As winter arrived in Coburn Creek, West Virginia in 1950, a storm of epic proportions was about to set some serious records. From November 22 to 30, a slow-moving, powerful storm system dumped heavy snow across much of the central Appalachians. The storm would be remembered as as “The Great Appalachian Storm of 1950,” and it blanketed areas from western Pennsylvania southward deep into West Virginia with over 30 inches of snow. Several locations even received more than 50 inches of snow. Coburn Creek, West Virginia, reported the greatest snowfall total…a staggering 62 inches. Most towns can be shut own with 24 inches, so 62 inches was unthinkable. There is no way a car can get through that, in fact it will take hours to get a snowplow through it. For all intents and purposes, much of the Appalachian Mountains, and especially the Coburn Creek area were at a standstill.

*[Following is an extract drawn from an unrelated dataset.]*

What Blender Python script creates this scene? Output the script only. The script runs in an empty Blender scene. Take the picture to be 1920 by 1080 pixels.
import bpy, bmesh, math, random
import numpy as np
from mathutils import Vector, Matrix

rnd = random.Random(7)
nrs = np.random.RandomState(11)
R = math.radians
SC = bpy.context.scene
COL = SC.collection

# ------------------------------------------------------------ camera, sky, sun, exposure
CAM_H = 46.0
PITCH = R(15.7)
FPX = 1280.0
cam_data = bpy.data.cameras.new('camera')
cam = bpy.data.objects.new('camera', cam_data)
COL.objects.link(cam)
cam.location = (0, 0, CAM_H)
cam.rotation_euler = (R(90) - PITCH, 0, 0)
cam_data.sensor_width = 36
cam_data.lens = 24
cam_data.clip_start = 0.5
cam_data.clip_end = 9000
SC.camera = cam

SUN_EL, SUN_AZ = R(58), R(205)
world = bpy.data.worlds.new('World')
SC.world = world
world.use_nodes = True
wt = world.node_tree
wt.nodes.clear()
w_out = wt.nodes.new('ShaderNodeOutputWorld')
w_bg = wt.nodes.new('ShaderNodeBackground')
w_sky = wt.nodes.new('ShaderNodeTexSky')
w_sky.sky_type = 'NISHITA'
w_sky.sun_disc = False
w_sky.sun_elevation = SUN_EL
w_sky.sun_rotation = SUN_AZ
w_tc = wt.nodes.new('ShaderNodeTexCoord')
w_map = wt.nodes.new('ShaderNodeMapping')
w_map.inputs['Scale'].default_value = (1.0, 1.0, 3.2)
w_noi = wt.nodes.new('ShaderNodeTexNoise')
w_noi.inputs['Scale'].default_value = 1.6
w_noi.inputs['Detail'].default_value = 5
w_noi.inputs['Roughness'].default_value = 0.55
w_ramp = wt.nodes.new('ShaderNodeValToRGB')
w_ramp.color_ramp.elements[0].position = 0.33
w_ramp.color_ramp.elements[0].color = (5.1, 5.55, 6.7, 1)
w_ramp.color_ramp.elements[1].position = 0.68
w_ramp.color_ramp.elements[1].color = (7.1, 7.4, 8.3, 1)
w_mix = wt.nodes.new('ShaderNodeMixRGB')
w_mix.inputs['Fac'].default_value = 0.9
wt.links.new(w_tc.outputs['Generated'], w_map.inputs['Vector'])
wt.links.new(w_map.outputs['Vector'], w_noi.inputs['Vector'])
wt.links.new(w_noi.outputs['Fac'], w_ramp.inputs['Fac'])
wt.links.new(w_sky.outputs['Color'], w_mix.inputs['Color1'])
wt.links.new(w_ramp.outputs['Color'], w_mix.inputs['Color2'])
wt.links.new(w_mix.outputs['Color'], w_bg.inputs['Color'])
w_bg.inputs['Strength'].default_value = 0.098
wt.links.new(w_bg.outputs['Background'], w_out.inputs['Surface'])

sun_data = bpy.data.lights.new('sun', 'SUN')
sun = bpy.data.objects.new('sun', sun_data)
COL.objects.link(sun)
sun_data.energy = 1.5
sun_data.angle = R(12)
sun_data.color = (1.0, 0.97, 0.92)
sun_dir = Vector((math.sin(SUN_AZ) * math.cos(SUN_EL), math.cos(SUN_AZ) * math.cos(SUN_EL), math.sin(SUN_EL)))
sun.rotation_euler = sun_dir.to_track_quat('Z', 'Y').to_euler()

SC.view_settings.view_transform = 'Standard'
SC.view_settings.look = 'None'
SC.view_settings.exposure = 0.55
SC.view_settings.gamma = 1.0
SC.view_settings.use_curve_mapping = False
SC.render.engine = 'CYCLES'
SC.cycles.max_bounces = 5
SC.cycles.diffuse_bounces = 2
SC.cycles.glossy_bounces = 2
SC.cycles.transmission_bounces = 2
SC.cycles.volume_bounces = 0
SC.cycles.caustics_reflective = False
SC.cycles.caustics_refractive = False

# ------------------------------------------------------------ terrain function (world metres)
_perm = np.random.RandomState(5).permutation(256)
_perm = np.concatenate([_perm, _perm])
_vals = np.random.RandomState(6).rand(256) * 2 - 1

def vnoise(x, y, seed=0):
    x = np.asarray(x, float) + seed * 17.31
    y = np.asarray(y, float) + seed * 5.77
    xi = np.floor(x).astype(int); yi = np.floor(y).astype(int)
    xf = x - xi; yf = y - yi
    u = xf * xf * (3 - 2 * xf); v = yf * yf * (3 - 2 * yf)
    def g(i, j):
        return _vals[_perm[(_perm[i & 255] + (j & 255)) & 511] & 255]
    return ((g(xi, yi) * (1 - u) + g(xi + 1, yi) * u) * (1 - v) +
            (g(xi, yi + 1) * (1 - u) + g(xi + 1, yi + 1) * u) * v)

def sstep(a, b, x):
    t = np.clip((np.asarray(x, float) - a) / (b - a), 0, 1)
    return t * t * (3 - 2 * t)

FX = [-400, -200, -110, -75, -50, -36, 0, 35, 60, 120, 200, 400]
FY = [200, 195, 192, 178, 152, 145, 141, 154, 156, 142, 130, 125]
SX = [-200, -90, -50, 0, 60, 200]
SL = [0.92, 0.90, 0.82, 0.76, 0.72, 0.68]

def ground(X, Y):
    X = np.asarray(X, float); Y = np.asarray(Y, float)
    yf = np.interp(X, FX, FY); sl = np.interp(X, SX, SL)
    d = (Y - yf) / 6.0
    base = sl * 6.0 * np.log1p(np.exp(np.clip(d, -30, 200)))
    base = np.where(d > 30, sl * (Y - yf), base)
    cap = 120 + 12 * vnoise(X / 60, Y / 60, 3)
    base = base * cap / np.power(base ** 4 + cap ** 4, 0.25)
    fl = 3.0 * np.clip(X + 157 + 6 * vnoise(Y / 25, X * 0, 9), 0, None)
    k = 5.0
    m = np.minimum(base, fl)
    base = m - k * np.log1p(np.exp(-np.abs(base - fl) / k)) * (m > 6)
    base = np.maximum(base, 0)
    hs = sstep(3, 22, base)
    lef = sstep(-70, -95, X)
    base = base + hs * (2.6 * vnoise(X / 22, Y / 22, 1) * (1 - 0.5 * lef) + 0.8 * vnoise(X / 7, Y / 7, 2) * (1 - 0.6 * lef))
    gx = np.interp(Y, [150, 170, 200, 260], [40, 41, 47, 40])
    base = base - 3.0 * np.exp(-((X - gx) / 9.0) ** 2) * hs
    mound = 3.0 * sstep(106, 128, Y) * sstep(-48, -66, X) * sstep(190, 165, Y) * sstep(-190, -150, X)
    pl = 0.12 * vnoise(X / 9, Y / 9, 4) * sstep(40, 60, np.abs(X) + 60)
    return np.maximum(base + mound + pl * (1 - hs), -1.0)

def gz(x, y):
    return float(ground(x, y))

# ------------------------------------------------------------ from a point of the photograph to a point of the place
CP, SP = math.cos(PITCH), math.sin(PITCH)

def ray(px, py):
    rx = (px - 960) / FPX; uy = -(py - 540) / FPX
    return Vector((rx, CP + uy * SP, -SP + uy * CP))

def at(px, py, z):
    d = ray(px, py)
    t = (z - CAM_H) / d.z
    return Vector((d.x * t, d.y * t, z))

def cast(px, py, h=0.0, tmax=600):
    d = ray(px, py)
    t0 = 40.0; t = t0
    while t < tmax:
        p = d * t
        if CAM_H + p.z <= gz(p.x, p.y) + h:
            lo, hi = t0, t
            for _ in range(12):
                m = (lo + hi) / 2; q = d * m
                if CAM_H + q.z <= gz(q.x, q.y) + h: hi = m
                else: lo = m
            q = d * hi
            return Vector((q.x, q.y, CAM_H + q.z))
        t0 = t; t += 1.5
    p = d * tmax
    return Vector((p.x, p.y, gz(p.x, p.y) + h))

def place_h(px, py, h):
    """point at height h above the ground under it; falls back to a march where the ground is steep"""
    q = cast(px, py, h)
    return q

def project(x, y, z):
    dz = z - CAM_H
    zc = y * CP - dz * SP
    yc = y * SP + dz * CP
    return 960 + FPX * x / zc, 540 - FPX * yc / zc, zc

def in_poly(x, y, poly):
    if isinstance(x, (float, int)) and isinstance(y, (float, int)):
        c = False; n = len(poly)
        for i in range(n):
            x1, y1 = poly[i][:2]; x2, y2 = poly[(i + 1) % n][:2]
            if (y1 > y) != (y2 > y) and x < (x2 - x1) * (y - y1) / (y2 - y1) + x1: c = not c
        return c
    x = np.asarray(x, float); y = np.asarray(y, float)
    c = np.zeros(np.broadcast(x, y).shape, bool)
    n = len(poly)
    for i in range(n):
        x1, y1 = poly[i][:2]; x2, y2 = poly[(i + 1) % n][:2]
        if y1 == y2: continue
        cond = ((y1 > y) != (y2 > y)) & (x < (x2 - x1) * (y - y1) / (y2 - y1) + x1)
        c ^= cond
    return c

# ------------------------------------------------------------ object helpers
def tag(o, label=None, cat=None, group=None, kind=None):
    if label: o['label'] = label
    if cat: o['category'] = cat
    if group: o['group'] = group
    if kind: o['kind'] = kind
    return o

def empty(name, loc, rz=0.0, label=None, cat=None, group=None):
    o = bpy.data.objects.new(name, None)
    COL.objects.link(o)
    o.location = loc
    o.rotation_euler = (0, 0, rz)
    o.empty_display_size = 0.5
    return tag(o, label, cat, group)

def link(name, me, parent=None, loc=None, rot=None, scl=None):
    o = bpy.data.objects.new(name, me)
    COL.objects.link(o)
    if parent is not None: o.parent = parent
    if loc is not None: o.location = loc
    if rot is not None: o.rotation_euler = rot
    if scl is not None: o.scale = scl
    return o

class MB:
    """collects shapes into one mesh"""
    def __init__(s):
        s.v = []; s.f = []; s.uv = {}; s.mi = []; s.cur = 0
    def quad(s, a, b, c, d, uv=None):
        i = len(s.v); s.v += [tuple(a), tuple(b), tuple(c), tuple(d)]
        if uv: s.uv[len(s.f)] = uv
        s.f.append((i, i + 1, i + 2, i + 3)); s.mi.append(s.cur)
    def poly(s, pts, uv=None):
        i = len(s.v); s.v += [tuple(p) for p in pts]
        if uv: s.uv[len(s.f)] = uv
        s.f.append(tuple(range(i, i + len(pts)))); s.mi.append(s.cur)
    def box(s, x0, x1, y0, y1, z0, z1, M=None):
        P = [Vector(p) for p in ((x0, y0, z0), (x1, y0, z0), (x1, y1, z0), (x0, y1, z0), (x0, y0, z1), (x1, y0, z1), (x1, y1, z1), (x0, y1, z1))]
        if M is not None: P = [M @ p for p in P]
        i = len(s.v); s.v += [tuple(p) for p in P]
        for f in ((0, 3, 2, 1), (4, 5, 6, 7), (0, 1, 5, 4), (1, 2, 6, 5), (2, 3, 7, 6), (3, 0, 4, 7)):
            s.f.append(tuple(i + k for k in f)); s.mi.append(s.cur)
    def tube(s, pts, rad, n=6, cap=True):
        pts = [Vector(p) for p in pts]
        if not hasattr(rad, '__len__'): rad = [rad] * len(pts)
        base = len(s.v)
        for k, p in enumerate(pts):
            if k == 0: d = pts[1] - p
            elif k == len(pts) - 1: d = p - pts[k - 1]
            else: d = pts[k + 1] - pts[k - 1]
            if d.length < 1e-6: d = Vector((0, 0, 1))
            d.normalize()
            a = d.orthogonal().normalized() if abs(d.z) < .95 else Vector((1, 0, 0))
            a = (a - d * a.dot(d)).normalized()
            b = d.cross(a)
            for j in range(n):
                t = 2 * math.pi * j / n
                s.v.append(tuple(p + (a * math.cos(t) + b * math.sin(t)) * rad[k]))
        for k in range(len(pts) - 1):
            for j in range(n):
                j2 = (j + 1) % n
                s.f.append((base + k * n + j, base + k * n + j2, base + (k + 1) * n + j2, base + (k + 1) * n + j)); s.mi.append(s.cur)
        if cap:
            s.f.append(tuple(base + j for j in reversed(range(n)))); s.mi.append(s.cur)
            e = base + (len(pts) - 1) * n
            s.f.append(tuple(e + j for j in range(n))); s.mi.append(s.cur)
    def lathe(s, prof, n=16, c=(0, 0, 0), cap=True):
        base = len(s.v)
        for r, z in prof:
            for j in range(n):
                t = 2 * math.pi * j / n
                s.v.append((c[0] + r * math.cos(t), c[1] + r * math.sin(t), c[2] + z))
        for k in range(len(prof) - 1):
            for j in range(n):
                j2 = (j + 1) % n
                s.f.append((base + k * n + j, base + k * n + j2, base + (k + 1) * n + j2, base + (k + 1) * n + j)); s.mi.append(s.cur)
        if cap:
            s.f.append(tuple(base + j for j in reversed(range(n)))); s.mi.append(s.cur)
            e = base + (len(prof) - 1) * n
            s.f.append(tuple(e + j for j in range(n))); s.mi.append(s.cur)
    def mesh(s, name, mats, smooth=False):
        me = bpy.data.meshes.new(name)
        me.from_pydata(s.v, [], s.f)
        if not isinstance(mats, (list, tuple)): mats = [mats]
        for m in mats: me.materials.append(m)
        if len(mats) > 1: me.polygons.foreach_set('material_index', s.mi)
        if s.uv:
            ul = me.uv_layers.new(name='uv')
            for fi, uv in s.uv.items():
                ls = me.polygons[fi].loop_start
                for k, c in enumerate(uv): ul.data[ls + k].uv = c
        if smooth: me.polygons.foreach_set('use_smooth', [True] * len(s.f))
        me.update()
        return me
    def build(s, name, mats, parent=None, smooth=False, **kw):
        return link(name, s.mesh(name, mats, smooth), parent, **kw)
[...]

The cold front was massive, with frigid air stretching from the Northeast into the Ohio Valley and all the way down into the far Southeast. Temperatures fell to 22°F in Pensacola, Florida, 5°F in Birmingham, Alabama, 3°F in Atlanta, Georgia, and 1°F in Asheville, North Carolina. This record cold led to widespread crop damage, particularly in Georgia and South Carolina. In the north, intense winds associated with the storm caused extensive tree damage, power outages, and coastal flooding in New England. In New Hampshire, Mount Washington observed gusts as high as 160 mph. And, onshore winds along the coast caused extreme high tides and flooding in New Jersey and Connecticut. The storm was fairly short lived, and the temperatures quickly returned to normal in the first week of December 1950, bringing a whole new problem with them. The rise in temperatures led to a fast snowmelt, flooding several tributaries and major rivers. The Ohio River reached 28.5 feet, 4 feet above flood stage, in Pittsburgh. In Cincinnati, it reached 56 feet, also 4 feet above flood stage.

At the time, the Great Appalachian Storm of 1950 was one of the costliest storms on record, and it contributed to at least 160 deaths. Overall, on the Regional Snowfall Index (RSI) this powerful storm ranked as a Category 5…the worst category, for the Ohio Valley, and a Category 4 for the Northeast of the 212 storms our scientists have analyzed for the region. The RSI value of 34.7 securely locks its first place rank, well above the 24.6 RSI value second worst storm in March 1993. Only four Category 5 storms have impacted the Ohio Valley since 1900, so it is highly uncommon. During the storm, Pittsburgh, Pennsylvania, received 30.2 inches of snow, and both Erie, Pennsylvania, and Youngstown, Ohio, received more than 28 inches of snow. Across the region, over 18 inches of snow affected more than 6.1 million people. Such high snowfall totals affecting so many people largely contributed to the storm’s high ranking on the RSI scale.

In the Northeast region, the Great Appalachian Storm ranks as the ninth worst storm to impact the area out of the 203 analyzed. That fact seems surprising given the severity of the storm. I would have expected a much higher ranking. Over 30 inches of snow affecting 1.3 million people in the region largely contributed to the regional RSI value of 14.5. With that value, it ranks just behind the more recent February 2003, February 2010, and January 2016 storms. The late February snowstorm of 1969 remains the strongest storm to hit the Northeast, with an RSI value of 34.0 making it a Category 5 or “Extreme” event. The March 1993 “Storm of the Century” remains the second strongest snowstorm to hit the Northeast, with an RSI value of 22.1 also making it a Category 5 event. As I look out my window at the light snow falling, I find myself feeling grateful that this storm is not expected to be anything like the Great Appalachian Storm of 1950.